## Your objective
Give all of the lines again, with nothing added or dropped.

## Given data
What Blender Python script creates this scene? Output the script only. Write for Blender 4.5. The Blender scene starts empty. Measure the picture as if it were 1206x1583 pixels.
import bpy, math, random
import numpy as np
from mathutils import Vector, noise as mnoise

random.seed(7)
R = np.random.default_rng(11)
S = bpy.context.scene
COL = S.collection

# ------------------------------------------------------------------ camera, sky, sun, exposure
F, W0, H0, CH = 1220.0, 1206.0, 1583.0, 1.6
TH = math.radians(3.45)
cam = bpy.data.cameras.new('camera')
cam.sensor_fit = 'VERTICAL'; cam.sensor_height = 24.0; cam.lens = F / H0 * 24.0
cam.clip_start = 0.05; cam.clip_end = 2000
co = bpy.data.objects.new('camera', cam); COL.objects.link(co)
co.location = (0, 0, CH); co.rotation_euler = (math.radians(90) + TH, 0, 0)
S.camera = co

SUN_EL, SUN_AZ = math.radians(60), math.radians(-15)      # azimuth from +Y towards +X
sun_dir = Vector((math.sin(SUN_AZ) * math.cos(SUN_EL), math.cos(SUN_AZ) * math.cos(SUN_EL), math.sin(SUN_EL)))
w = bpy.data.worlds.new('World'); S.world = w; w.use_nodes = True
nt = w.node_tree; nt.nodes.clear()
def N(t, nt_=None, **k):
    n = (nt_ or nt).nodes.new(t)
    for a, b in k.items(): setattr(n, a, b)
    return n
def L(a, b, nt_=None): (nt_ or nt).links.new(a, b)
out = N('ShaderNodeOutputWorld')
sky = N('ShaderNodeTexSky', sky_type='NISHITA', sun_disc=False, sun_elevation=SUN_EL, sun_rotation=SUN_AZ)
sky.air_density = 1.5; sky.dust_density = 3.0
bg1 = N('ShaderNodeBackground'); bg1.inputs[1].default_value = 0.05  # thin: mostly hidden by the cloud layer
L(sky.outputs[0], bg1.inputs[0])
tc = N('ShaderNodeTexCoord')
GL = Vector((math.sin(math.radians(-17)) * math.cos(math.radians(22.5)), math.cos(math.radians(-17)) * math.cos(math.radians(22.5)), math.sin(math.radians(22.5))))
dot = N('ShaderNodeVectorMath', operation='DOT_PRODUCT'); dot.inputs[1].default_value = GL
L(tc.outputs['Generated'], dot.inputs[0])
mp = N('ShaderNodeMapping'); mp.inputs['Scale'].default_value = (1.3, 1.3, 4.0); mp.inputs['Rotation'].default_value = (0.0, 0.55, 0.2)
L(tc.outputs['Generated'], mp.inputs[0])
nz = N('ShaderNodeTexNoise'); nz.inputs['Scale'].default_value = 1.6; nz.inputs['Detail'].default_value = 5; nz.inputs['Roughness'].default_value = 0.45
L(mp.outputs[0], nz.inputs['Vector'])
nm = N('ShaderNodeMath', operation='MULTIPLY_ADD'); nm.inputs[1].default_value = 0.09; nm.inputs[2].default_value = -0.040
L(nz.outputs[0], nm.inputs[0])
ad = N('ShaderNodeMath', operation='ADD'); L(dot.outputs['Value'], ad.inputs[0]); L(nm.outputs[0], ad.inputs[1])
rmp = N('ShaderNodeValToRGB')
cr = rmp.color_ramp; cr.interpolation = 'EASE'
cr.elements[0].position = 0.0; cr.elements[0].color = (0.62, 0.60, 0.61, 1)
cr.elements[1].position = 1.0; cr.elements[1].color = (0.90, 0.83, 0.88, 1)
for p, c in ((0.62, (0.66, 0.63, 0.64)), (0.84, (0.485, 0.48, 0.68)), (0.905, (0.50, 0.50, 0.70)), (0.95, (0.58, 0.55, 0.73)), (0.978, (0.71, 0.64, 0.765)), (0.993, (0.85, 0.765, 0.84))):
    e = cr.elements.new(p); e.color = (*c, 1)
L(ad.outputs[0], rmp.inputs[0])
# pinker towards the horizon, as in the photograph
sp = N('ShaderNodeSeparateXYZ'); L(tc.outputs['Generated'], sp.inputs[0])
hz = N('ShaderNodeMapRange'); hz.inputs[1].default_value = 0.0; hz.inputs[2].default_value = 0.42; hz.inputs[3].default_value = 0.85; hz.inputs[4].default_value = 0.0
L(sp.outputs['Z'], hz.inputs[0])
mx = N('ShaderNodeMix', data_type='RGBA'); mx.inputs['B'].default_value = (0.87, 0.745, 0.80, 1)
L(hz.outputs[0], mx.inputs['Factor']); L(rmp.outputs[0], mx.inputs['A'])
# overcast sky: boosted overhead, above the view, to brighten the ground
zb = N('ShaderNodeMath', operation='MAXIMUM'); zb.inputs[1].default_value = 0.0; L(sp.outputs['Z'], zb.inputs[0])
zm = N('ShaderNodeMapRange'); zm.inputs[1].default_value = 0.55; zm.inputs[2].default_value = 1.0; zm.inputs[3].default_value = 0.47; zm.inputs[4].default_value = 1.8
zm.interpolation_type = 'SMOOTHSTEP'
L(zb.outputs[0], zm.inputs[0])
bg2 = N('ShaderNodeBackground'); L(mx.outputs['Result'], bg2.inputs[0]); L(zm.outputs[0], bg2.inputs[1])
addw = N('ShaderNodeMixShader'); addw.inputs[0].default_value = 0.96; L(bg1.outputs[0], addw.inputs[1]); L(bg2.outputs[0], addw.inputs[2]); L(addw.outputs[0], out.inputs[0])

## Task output
What Blender Python script creates this scene? Output the script only. Write for Blender 4.5. The Blender scene starts empty. Measure the picture as if it were 1206x1583 pixels.
import bpy, math, random
import numpy as np
from mathutils import Vector, noise as mnoise

random.seed(7)
R = np.random.default_rng(11)
S = bpy.context.scene
COL = S.collection

# ------------------------------------------------------------------ camera, sky, sun, exposure
F, W0, H0, CH = 1220.0, 1206.0, 1583.0, 1.6
TH = math.radians(3.45)
cam = bpy.data.cameras.new('camera')
cam.sensor_fit = 'VERTICAL'; cam.sensor_height = 24.0; cam.lens = F / H0 * 24.0
cam.clip_start = 0.05; cam.clip_end = 2000
co = bpy.data.objects.new('camera', cam); COL.objects.link(co)
co.location = (0, 0, CH); co.rotation_euler = (math.radians(90) + TH, 0, 0)
S.camera = co

SUN_EL, SUN_AZ = math.radians(60), math.radians(-15)      # azimuth from +Y towards +X
sun_dir = Vector((math.sin(SUN_AZ) * math.cos(SUN_EL), math.cos(SUN_AZ) * math.cos(SUN_EL), math.sin(SUN_EL)))
w = bpy.data.worlds.new('World'); S.world = w; w.use_nodes = True
nt = w.node_tree; nt.nodes.clear()
def N(t, nt_=None, **k):
    n = (nt_ or nt).nodes.new(t)
    for a, b in k.items(): setattr(n, a, b)
    return n
def L(a, b, nt_=None): (nt_ or nt).links.new(a, b)
out = N('ShaderNodeOutputWorld')
sky = N('ShaderNodeTexSky', sky_type='NISHITA', sun_disc=False, sun_elevation=SUN_EL, sun_rotation=SUN_AZ)
sky.air_density = 1.5; sky.dust_density = 3.0
bg1 = N('ShaderNodeBackground'); bg1.inputs[1].default_value = 0.05  # thin: mostly hidden by the cloud layer
L(sky.outputs[0], bg1.inputs[0])
tc = N('ShaderNodeTexCoord')
GL = Vector((math.sin(math.radians(-17)) * math.cos(math.radians(22.5)), math.cos(math.radians(-17)) * math.cos(math.radians(22.5)), math.sin(math.radians(22.5))))
dot = N('ShaderNodeVectorMath', operation='DOT_PRODUCT'); dot.inputs[1].default_value = GL
L(tc.outputs['Generated'], dot.inputs[0])
mp = N('ShaderNodeMapping'); mp.inputs['Scale'].default_value = (1.3, 1.3, 4.0); mp.inputs['Rotation'].default_value = (0.0, 0.55, 0.2)
L(tc.outputs['Generated'], mp.inputs[0])
nz = N('ShaderNodeTexNoise'); nz.inputs['Scale'].default_value = 1.6; nz.inputs['Detail'].default_value = 5; nz.inputs['Roughness'].default_value = 0.45
L(mp.outputs[0], nz.inputs['Vector'])
nm = N('ShaderNodeMath', operation='MULTIPLY_ADD'); nm.inputs[1].default_value = 0.09; nm.inputs[2].default_value = -0.040
L(nz.outputs[0], nm.inputs[0])
ad = N('ShaderNodeMath', operation='ADD'); L(dot.outputs['Value'], ad.inputs[0]); L(nm.outputs[0], ad.inputs[1])
rmp = N('ShaderNodeValToRGB')
cr = rmp.color_ramp; cr.interpolation = 'EASE'
cr.elements[0].position = 0.0; cr.elements[0].color = (0.62, 0.60, 0.61, 1)
cr.elements[1].position = 1.0; cr.elements[1].color = (0.90, 0.83, 0.88, 1)
for p, c in ((0.62, (0.66, 0.63, 0.64)), (0.84, (0.485, 0.48, 0.68)), (0.905, (0.50, 0.50, 0.70)), (0.95, (0.58, 0.55, 0.73)), (0.978, (0.71, 0.64, 0.765)), (0.993, (0.85, 0.765, 0.84))):
    e = cr.elements.new(p); e.color = (*c, 1)
L(ad.outputs[0], rmp.inputs[0])
# pinker towards the horizon, as in the photograph
sp = N('ShaderNodeSeparateXYZ'); L(tc.outputs['Generated'], sp.inputs[0])
hz = N('ShaderNodeMapRange'); hz.inputs[1].default_value = 0.0; hz.inputs[2].default_value = 0.42; hz.inputs[3].default_value = 0.85; hz.inputs[4].default_value = 0.0
L(sp.outputs['Z'], hz.inputs[0])
mx = N('ShaderNodeMix', data_type='RGBA'); mx.inputs['B'].default_value = (0.87, 0.745, 0.80, 1)
L(hz.outputs[0], mx.inputs['Factor']); L(rmp.outputs[0], mx.inputs['A'])
# overcast sky: boosted overhead, above the view, to brighten the ground
zb = N('ShaderNodeMath', operation='MAXIMUM'); zb.inputs[1].default_value = 0.0; L(sp.outputs['Z'], zb.inputs[0])
zm = N('ShaderNodeMapRange'); zm.inputs[1].default_value = 0.55; zm.inputs[2].default_value = 1.0; zm.inputs[3].default_value = 0.47; zm.inputs[4].default_value = 1.8
zm.interpolation_type = 'SMOOTHSTEP'
L(zb.outputs[0], zm.inputs[0])
bg2 = N('ShaderNodeBackground'); L(mx.outputs['Result'], bg2.inputs[0]); L(zm.outputs[0], bg2.inputs[1])
addw = N('ShaderNodeMixShader'); addw.inputs[0].default_value = 0.96; L(bg1.outputs[0], addw.inputs[1]); L(bg2.outputs[0], addw.inputs[2]); L(addw.outputs[0], out.inputs[0])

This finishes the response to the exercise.